*Exercise description*:
Quote word for word the lines below, beginning with the first and ending with the one that has "shed', 'brush pile')". Drop the pictures.

···

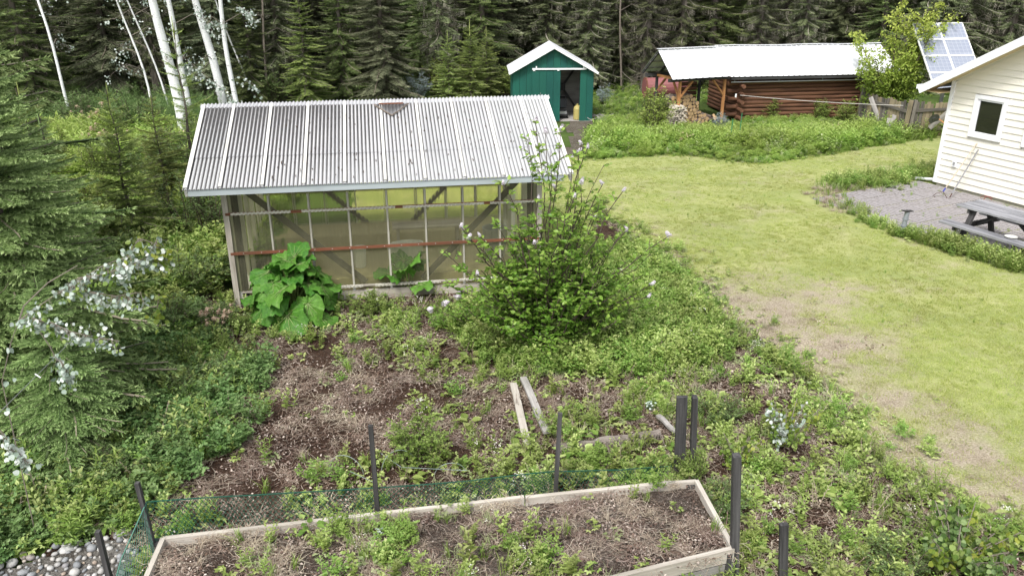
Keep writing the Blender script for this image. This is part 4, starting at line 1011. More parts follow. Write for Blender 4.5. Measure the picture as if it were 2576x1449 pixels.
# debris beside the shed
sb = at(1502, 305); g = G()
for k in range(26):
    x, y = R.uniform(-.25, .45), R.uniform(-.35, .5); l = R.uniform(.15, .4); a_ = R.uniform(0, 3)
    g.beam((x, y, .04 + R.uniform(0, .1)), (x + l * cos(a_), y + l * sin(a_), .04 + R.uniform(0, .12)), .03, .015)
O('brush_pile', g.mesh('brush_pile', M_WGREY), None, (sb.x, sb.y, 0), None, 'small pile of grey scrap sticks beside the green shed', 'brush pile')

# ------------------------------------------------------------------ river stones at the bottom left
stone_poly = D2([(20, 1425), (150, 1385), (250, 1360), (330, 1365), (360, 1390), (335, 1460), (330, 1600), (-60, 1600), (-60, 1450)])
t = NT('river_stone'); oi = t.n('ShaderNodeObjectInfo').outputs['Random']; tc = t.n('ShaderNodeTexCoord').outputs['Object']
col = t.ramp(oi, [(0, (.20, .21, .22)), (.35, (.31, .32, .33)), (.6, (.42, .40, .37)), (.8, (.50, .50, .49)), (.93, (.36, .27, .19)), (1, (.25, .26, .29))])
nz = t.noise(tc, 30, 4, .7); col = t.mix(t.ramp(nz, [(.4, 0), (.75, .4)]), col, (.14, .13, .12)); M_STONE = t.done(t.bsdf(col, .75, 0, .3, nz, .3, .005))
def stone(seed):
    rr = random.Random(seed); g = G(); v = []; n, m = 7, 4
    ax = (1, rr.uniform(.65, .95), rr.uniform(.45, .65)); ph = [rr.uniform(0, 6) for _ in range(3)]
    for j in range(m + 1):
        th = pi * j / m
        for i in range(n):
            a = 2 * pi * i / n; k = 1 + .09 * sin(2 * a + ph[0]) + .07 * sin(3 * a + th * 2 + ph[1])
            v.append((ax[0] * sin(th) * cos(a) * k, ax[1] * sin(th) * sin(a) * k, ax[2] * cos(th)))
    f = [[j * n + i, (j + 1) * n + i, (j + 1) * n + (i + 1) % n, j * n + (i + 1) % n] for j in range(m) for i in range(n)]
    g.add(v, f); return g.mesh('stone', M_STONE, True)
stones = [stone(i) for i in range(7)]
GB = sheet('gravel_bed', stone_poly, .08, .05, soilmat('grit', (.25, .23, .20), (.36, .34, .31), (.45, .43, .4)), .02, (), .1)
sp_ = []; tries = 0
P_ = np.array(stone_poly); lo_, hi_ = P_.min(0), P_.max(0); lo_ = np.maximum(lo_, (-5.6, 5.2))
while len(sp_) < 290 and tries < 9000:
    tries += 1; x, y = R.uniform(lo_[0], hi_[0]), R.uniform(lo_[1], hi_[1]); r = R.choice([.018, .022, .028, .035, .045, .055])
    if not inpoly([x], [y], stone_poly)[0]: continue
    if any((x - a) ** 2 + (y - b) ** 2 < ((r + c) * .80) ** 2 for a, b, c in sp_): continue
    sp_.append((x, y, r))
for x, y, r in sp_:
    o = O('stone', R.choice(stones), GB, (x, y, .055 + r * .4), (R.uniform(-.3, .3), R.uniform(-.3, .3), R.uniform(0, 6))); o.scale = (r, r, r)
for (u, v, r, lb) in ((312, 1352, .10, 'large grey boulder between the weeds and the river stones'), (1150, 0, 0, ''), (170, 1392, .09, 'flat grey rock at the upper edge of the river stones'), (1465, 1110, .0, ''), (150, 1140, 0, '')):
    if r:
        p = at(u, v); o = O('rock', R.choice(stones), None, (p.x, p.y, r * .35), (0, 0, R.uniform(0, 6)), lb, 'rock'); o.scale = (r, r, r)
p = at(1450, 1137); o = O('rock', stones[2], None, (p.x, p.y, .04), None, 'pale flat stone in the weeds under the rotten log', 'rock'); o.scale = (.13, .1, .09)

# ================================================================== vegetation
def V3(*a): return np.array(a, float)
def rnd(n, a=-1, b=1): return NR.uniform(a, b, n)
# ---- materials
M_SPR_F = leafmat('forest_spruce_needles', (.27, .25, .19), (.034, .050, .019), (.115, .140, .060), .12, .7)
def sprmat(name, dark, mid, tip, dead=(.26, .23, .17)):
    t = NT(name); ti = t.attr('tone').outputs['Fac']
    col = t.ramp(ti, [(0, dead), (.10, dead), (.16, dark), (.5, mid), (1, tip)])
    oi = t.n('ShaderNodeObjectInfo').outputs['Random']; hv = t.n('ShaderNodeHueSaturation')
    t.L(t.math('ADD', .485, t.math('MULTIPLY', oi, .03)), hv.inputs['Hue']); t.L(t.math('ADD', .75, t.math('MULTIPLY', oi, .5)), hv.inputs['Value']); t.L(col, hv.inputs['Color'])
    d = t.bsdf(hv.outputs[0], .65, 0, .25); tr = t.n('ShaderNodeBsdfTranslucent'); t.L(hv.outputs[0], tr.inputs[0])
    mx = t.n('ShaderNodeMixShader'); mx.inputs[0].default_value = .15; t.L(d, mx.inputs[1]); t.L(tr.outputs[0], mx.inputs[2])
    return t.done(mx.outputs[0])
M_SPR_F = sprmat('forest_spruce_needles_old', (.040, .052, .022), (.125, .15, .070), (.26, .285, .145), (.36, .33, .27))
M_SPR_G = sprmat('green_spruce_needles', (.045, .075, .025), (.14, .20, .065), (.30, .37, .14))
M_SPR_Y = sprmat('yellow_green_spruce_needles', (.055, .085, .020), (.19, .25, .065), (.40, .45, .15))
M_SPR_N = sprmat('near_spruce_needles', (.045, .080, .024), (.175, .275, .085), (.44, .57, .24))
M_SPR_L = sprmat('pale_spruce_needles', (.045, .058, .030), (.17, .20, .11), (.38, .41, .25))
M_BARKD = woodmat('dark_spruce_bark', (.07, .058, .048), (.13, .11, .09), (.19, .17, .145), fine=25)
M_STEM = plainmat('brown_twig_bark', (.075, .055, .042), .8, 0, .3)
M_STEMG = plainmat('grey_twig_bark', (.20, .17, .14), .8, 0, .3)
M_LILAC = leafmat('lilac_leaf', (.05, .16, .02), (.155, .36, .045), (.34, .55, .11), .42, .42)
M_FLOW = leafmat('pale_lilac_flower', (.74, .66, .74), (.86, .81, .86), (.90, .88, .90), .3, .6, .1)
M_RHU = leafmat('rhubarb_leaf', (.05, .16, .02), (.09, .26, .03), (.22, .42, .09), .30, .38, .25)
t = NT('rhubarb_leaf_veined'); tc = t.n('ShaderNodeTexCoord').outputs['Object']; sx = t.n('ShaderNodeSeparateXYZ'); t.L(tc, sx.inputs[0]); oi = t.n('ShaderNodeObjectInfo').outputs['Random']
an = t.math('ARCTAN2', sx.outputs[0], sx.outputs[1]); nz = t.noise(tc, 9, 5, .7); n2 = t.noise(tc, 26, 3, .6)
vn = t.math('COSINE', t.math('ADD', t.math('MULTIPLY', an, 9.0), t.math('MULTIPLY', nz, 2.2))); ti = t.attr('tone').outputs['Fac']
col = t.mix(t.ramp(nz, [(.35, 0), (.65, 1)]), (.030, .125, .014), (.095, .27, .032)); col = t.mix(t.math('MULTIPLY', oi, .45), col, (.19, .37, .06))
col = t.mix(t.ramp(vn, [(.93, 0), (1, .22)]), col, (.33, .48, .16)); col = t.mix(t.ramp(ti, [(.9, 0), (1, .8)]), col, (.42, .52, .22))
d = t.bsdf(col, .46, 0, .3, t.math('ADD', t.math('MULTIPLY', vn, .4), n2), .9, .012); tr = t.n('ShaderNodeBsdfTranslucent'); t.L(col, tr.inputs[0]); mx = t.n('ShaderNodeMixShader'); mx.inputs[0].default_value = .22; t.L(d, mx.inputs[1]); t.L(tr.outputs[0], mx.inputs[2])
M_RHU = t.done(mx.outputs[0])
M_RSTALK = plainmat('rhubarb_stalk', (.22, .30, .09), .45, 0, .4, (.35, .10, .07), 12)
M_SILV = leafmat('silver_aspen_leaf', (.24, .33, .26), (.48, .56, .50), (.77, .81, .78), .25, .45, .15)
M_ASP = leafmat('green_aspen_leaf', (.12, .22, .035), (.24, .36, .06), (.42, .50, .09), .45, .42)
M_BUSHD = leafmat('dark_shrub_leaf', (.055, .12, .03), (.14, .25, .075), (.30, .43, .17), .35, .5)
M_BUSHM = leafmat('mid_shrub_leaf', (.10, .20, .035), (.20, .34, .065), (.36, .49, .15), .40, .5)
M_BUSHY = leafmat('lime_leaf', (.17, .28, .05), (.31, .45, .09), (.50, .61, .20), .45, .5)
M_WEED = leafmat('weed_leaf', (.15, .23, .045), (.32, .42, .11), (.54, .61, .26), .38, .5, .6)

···

*The completed task*:
Keep writing the Blender script for this image. This is part 4, starting at line 1011. More parts follow. Write for Blender 4.5. Measure the picture as if it were 2576x1449 pixels.
# debris beside the shed
sb = at(1502, 305); g = G()
for k in range(26):
    x, y = R.uniform(-.25, .45), R.uniform(-.35, .5); l = R.uniform(.15, .4); a_ = R.uniform(0, 3)
    g.beam((x, y, .04 + R.uniform(0, .1)), (x + l * cos(a_), y + l * sin(a_), .04 + R.uniform(0, .12)), .03, .015)
O('brush_pile', g.mesh('brush_pile', M_WGREY), None, (sb.x, sb.y, 0), None, 'small pile of grey scrap sticks beside the green shed', 'brush pile')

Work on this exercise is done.